The poems in Manuel Paul Lopez's The Yearning Feed, winner of the
2013 Ernest Sandeen Prize in Poetry, are embedded in the San
Diego/Imperial Valley regions, communities located along the
U.S.-Mexico border. Lopez, an Imperial Valley native, considers La
Frontera, or the border, as magical, worthy of Macondo-like
comparisons, where contradictions are firmly rooted and ironies
play out on a daily basis. These poems synthesize Lopez's knowledge
of modern and contemporary literature with a border-child
vernacular sensibility to produce a work that illustrates the
ongoing geographical and literary historical clash of cultures.
With humor and lyrical intensity, Lopez addresses familial
relationships, immigration, substance abuse, violence, and, most
importantly, the affirmation of life. In the poem titled "Psalm,"
the speaker experiences a deep yearning to relearn his family's
Spanish tongue, a language lost somewhere in the twelve-mile
stretch between his family's home, his school, and the border.
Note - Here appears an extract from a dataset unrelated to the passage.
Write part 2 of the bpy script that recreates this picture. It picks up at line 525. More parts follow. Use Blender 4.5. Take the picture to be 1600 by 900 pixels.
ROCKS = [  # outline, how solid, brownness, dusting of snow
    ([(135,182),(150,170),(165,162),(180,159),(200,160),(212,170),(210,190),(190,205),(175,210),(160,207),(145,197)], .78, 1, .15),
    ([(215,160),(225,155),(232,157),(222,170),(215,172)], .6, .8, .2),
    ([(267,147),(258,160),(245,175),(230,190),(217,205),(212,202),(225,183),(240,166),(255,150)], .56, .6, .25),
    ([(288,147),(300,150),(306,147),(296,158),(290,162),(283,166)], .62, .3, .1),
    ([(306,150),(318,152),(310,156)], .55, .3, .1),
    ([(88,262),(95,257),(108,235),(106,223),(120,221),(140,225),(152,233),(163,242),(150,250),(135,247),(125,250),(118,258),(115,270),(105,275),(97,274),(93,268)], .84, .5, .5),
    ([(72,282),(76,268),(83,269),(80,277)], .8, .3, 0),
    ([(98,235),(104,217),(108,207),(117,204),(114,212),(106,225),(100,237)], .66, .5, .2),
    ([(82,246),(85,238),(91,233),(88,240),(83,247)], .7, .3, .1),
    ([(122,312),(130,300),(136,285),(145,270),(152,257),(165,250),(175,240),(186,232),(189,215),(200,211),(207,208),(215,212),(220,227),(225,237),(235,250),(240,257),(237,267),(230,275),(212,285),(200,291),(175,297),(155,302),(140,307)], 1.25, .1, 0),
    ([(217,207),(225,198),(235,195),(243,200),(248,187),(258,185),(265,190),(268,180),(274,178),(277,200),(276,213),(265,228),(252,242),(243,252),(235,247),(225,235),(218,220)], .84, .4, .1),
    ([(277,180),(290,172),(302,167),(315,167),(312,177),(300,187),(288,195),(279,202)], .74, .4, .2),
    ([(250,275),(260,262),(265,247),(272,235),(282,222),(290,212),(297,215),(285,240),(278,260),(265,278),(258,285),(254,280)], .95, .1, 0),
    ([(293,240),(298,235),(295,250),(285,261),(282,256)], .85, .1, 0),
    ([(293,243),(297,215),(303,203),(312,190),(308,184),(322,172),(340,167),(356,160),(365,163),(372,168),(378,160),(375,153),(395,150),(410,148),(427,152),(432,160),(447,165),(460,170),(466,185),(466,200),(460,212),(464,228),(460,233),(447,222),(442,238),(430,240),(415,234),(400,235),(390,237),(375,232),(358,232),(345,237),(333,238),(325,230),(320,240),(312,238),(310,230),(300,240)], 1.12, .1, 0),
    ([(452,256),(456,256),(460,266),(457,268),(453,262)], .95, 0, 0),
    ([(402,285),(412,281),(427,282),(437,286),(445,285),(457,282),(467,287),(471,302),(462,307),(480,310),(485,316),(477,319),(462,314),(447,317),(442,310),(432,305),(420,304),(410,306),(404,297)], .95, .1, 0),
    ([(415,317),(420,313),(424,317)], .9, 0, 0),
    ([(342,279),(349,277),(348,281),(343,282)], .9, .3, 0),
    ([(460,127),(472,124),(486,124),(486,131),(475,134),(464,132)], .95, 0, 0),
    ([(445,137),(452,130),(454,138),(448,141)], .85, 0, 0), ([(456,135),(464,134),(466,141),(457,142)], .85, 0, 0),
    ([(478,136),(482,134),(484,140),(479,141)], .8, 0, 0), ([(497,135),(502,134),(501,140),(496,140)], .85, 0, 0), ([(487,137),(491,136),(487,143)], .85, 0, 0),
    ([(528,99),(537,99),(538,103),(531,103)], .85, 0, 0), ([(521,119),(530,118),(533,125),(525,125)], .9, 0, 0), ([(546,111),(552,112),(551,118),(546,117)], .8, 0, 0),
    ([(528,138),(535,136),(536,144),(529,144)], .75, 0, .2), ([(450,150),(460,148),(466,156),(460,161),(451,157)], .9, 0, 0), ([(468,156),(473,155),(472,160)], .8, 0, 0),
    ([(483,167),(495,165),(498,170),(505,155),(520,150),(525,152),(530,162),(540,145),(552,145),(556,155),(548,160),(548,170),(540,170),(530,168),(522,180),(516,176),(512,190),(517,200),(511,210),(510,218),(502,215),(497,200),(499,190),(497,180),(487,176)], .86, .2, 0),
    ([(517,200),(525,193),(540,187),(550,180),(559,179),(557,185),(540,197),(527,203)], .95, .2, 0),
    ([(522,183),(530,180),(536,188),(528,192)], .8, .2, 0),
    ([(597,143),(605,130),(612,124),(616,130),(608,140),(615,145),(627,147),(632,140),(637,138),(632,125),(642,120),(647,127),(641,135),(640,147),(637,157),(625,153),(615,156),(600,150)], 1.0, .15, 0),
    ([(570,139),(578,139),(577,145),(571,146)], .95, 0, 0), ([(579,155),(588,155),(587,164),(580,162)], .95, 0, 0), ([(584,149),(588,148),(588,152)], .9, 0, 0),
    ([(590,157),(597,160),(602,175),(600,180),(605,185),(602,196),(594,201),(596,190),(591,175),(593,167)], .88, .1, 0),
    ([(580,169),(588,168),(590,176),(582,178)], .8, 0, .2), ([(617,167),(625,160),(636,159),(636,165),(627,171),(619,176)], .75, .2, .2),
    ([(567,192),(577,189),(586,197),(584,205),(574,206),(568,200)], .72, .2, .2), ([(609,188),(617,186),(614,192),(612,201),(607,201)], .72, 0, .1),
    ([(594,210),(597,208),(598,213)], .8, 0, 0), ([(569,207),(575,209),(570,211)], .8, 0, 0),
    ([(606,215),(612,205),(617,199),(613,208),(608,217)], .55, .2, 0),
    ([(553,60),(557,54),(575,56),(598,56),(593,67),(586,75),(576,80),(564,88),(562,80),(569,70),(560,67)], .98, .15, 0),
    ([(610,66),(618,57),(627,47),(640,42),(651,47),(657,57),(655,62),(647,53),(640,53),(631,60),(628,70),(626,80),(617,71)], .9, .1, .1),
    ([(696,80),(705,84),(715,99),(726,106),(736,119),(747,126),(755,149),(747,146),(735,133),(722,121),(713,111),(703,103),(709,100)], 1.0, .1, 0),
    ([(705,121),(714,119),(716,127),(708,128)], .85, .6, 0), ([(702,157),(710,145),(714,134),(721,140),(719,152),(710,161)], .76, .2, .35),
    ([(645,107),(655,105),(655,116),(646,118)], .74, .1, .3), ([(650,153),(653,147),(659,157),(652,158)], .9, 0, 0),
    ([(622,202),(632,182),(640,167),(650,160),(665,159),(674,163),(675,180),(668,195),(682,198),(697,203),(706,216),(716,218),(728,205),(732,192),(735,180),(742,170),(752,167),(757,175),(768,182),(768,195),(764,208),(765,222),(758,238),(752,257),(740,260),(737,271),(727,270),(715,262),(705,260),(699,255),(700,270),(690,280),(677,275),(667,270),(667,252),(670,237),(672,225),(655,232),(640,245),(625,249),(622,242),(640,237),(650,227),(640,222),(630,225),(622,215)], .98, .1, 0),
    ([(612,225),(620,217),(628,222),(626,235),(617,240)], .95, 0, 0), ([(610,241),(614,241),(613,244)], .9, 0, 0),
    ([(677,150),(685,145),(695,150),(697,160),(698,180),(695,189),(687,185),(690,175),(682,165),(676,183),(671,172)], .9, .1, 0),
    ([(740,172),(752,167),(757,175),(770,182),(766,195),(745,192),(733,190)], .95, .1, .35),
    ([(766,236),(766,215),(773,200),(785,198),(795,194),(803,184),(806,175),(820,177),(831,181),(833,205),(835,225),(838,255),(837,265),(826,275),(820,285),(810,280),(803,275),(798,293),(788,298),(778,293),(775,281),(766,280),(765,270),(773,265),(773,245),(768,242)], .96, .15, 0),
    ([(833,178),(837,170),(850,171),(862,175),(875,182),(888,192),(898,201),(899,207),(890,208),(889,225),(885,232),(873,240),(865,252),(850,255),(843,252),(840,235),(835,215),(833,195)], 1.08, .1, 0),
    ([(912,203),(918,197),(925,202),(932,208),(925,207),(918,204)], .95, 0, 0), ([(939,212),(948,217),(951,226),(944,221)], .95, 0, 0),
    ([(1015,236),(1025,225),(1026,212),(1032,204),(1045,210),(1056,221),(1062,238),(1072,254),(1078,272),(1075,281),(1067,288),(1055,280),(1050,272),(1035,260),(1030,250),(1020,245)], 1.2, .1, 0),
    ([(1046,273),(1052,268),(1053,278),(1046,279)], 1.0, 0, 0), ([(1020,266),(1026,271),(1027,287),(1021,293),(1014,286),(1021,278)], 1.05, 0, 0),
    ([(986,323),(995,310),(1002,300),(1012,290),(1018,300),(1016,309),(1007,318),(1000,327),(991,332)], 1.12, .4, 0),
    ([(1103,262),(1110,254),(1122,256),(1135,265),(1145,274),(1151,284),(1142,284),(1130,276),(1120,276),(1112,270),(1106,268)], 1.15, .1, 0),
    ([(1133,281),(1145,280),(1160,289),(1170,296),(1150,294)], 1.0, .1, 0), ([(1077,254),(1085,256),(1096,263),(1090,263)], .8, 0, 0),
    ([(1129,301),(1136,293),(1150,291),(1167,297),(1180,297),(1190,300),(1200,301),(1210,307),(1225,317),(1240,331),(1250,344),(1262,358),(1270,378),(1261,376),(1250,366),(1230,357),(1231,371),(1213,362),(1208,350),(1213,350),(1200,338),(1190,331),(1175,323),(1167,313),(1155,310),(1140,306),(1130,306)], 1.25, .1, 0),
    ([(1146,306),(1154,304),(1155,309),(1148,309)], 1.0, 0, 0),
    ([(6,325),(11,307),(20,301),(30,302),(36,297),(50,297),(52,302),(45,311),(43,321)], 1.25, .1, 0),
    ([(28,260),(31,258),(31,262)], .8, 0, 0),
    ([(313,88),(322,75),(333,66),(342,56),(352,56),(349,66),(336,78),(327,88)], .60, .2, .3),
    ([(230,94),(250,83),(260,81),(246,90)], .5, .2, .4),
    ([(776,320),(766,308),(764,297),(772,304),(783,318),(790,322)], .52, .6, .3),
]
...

The
poem "1984" borrows the prose-poetics of Joe Brainard, who was
known for his collage and assemblage work of the 1960s and 1970s,
to describe the poet's bicultural upbringing in the mid-1980s. Many
of the poems in The Yearning Feed use a variety of media,
techniques, and cultural signifiers to create a hybrid visual
language that melds "high" art with "low." The poems in The
Yearning Feed establish Lopez as a singular and revelatory voice in
American poetry, one who challenges popular perceptions of the
border region and uses the unique elements of the rich border
experience to inform and guide his aesthetics.